Twice a week since late August, I have followed the campaign through the questions and observations of the 18 lively first-year students in my “Democracy in Action’’ seminar at the University of North Carolina at Chapel Hill. They show up on time at 3:30 pm and are still discussing, debating, exploring at 4:45 pm when class is supposed to end.
One day last week I asked the students to think back to high school and to suggest how civics, journalism, and history teachers might handle the inevitable tensions of dealing with uncomfortable subjects that have arisen in 2016: male-female relationships, racial and ethnic fault lines, and agitated divisions in the American electorate. No doubt, it’s uncomfortable, too, for many teachers, who want the classroom to remain a non-partisan space for students, to confront the reality that this presidential campaign has been defined mostly by the incendiary words and character of Donald Trump, the Republican presidential nominee.

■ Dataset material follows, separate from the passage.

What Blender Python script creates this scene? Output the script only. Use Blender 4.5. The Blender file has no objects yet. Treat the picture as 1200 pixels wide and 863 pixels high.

My students agreed without hesitation: don’t ignore the campaign, “embrace it for what it is,’’ as one of them said. Out of them poured a stream of specific ideas:
- Guide students into how to dig deeper into the history and morals of candidates.
- Help students to know how they feel about an issue, instead of trying simply to agree with parents and peers.
- Teach students how to determine what’s credible – and not – amid the torrent of blogs, tweets, websites, cable TV talk. They have come to understand that, in an era when more news is coming through a prism of analysis and opinion, it’s important to read or watch at least two different credible sources of professional journalism for every campaign story.
- Explain the basics of the election process: the role of primaries, conventions, political parties, the Electoral College.
Now that the TV-staged debates have ended and the Nov. 8 election day is barely two weeks off, I have a few additional thoughts for teachers about topics to address, arising, I acknowledge, mostly from the Trump campaign:
- Trump has intensified his charge that the presidential election is “rigged,’’ and in doing so raises concerns that large numbers of Americans will reject the outcome as invalid. At the last debate, he said he would keep voters in “suspense’’ about whether he would accept the election results. American history indeed has cases of hard-fought, contested elections. Richard Nixon felt the 1960 election had been “stolen’’ by the Chicago Democratic machine, and the 2000 election-victory was handed to George W. Bush by a Supreme Court ruling that settled the long Florida recount. However disappointed they were, Nixon conceded the 1960 election to John F. Kennedy, and former Vice President Al Gore, Jr. gracefully accepted the court ruling in 2000. Of course we have had tumultuous elections, but still this is a nation that prides itself on the peaceful transfer of power.
- Hillary Clinton erred in referring to Trump’s supporters as a “basket of deplorables.’’ At the same time, Trump has said aloud, especially about women, what schools would not allow students to say in mock campaign debates. In reflection on what both Trump and Clinton have said, it’s important to teach that America is a place where some citizens from time to time do deplorable acts across lines of race, gender, and politics. Of course, families have a role, but our schools serve as institutions through which America pushes back against racism, sexism, and nativism, against sexual assault of women, against discrimination and injustices.
- The societal divisions and civic emotions exacerbated by the 2016 presidential campaign will not dissolve in a day, a week, or even months after the election. But this is not a nation that concludes its rough-and-tumble contests for power by sending an opponent to jail. Now is a time to teach that Americans should try to understand what led their fellow citizens to vote this way or that. Citizens, of course, retain the free-speech right to criticize a newly elected president, but it’s imperative that they accept a new president as a legitimately elected leader through the will of the electorate expressed at the ballot box. Americans can see each other as political competitors or opponents; and yet, democracy is too fragile for citizens to define each other as enemies.